Fall 2015 trend guide

Story highlights

  • New York Fashion Week runs from Thursday through February 19
  • Expect bespoke tailoring, cinched waists and 1970s vibes

(CNN)Let "Bohemian Rhapsody" play on: Nostalgia for the 1970s heavily influenced spring's most coveted fashion trends, and industry insiders expect to see the era linger in this year's fall-winter collections at New York Fashion Week, which started Thursday.

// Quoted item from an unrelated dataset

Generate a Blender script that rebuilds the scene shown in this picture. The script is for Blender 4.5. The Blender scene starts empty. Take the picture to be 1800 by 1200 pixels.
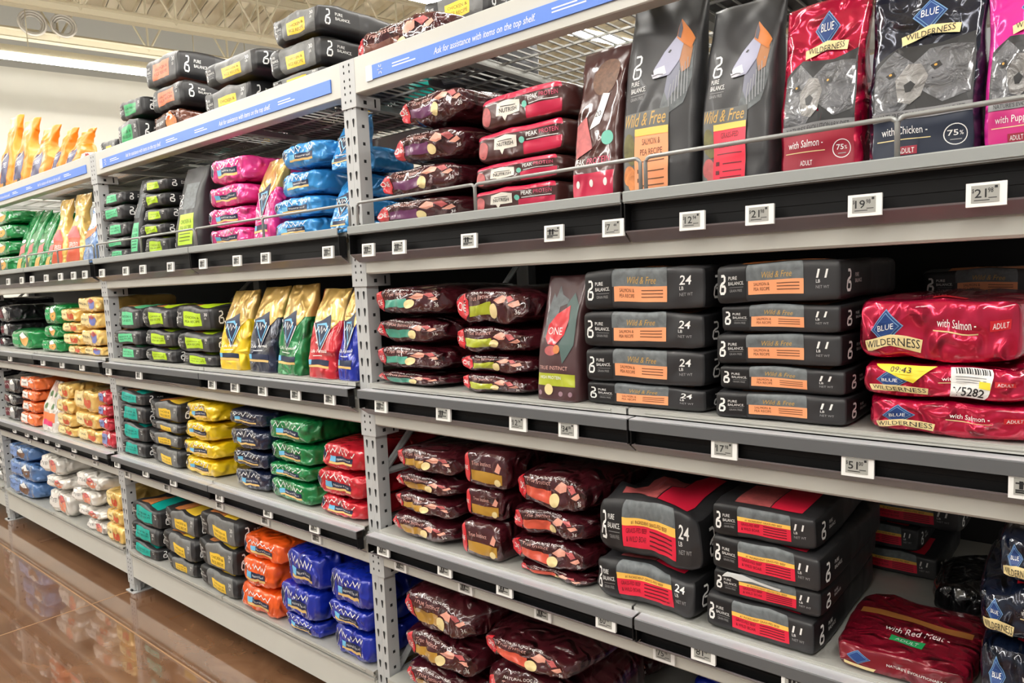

Waists are high and layers are long, with extended tunics paired over slim dress shapes like fluid pants (often with a slight flare) and long skirts.
"It's a slimmer silhouette -- much more concise and much more grown-up," said Lizzy Bowring, who identifies the key trends to emerge from the global runways for fashion forecaster WGSN. "It isn't a granola look, as one might say."
    Bowring foresees the baby doll dress to become a key item but anticipates the overriding trend to be masculinity with strong elements of bespoke tailoring in a sleeker, slimmer silhouette.
    In line with this tailored look, expect emphasis on the waist with a made-to-measure jacket and relaxed pant combo, flaps on lower pockets or patent belts that nip in the waist.
    The belted waist lends itself well into a slight military aesthetic, with a focus on uniformity and utility. Because of this, the color palette skews toward olive, forest greens and navy.
    But that's not the only color story this year: There's soft, pure neutrals and cosmetic tones like camel and chalky whites that are juxtaposed with warm, rich tones like cognac, saffron and blood orange.
    The Pantone Color Institute's top 10 colors for fall 2015 paint a similar picture, with offerings like cadmium orange, dried herb, stormy weather and marsala, which was recently named color of the year.
    "The fall 2015 palette is rooted in multifaceted, androgynous colors that can be worn to portray effortless sophistication across men's and women's fashion; it is the first time we are seeing a truly unisex color palette," said Leatrice Eiseman, the executive director of the institute.
    And while the 1970s reign supreme, Bowring wonders whether things won't hark back even further to a time of "historical romanticism," as she calls it, with high, intricately laced necklines, empire-waisted gowns and tapestry prints.